Se llamaba Julio Pérez y le gustaba conversar; hablaba de todo y con todos, aunque disfrutaba especialmente cuando la charla derivaba hacia la cosa pública. Era vigilante de seguridad, y cuando le tocaba el turno en el Instituto de Biomedicina enseguida se notaba su presencia, porque a pesar de su prudencia no era precisamente de los que pasan desapercibidos. No, Julio no; él nos conocía a todos por el nombre y pegaba la hebra con los más madrugadores, a ser posible en inglés.
Apasionado pese a su actitud serena, sufría con el Racing y con la temporada en blanco madridista, aunque sus intereses eran tan variados que la conversación podía derivar hacia la política, el cine, la ciencia o cualquier tema de actualidad.
Y es que su gran afición era la lectura; en su oficio, cada cual combate las largas horas de tedio como puede, generalmente arropado por la electrónica. A Julio, en cambio, no le interesaban demasiado las pantallas, como no fuera para ponerse al día con la prensa. Él prefería los libros, y más que leerlos los devoraba. De dieta omnívora, lo mismo disfrutaba con Umberto Eco que con Pérez Reverte; la cuestión era leer, alimentar la mente. Retenía en la memoria centenares de lecturas, que luego comentaba y hasta le gustaba entresacar alguna cita.
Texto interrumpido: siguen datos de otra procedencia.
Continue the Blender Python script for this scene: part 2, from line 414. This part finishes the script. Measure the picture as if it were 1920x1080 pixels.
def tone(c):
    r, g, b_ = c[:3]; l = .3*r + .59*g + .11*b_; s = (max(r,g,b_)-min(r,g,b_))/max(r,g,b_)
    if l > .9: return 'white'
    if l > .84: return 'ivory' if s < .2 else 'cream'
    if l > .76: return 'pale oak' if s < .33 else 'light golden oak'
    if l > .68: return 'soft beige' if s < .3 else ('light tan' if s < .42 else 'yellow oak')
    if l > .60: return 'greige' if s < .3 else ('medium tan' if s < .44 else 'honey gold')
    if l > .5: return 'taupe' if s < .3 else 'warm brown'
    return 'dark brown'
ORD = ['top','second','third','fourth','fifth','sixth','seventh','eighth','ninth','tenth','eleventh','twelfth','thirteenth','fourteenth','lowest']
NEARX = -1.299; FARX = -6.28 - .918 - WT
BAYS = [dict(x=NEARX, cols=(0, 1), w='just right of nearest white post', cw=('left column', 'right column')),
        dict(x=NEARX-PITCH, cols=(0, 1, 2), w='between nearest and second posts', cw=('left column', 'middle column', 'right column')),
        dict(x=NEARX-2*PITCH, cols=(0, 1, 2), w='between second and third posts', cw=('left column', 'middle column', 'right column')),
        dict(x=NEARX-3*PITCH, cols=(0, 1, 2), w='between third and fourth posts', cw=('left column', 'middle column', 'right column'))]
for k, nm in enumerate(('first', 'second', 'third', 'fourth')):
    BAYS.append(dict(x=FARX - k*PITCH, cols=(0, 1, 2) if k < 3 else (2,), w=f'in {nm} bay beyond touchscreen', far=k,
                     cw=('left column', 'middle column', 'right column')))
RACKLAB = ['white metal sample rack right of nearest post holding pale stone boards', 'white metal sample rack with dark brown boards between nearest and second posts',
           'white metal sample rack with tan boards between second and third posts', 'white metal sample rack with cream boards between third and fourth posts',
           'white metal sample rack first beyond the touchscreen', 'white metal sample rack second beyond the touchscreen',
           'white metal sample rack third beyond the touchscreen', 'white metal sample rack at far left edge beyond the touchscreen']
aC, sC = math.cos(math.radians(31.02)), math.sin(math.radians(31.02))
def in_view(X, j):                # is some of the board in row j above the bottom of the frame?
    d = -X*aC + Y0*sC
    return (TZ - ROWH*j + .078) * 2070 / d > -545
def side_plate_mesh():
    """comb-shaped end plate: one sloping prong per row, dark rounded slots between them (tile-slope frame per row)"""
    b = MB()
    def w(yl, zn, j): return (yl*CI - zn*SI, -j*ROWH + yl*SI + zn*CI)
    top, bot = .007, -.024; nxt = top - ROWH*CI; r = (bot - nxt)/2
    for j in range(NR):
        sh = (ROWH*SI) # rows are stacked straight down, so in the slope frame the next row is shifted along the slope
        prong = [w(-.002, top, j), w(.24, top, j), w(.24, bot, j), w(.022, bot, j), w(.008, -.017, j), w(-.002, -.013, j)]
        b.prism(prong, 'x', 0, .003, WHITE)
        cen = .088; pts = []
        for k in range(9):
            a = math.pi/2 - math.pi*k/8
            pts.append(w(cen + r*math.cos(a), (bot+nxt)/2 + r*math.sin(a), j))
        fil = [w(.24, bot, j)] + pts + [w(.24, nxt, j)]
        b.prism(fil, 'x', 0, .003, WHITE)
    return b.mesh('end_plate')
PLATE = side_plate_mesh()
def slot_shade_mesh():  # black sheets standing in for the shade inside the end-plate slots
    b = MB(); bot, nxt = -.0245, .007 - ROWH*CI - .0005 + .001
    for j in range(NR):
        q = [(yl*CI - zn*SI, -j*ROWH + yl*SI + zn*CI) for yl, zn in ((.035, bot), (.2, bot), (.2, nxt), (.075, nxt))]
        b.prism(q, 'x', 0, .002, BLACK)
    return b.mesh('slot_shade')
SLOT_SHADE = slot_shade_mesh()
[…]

Le gustaba la ficción histórica y el thriller, pero también el ensayo o la crónicas de ‘Caballo de Troya’. Y era un lector desacomplejado, que había desarrollado su propio criterio literario, muy alejado de las modas mediáticas. Tras muchas conversaciones, llegué a regalarle algún libro mío, aunque nunca sabré si disfrutó con la lectura. Y es que se fue tan deprisa, en un suspiro… Una de esas desapariciones en las que no hay tiempo para la despedida.
De extraordinaria fortaleza y piel cetrina, cualquiera hubiera dicho que Julio era la viva imagen de la salud. Además, aún le faltaban un par de años llegar a los cuarenta, así que costó dar crédito a la noticia de que su páncreas había fallado, y de que el mismo hombre lleno de vitalidad y simpatía que veinticuatro horas había cumplido su turno en la universidad con absoluta normalidad ya nunca volvería. Que, cuando el jueves una voz extranjera sonase en el teléfono no estaría para atenderle, porque le encantaba practicar inglés y contar cómo su padre le había metido el gusanillo desde la adolescencia.
El viernes nos presentaron a un nuevo compañero de seguridad, porque el mundo es y siempre ha sido así. Nos vamos y nos reemplazan por alguien más alto, más fuerte, más joven. Julio no volverá, claro, pero tampoco se irá nunca, porque ya es parte de nuestra memoria. Y seguro que, donde quiera que esté, estará leyendo. Salud.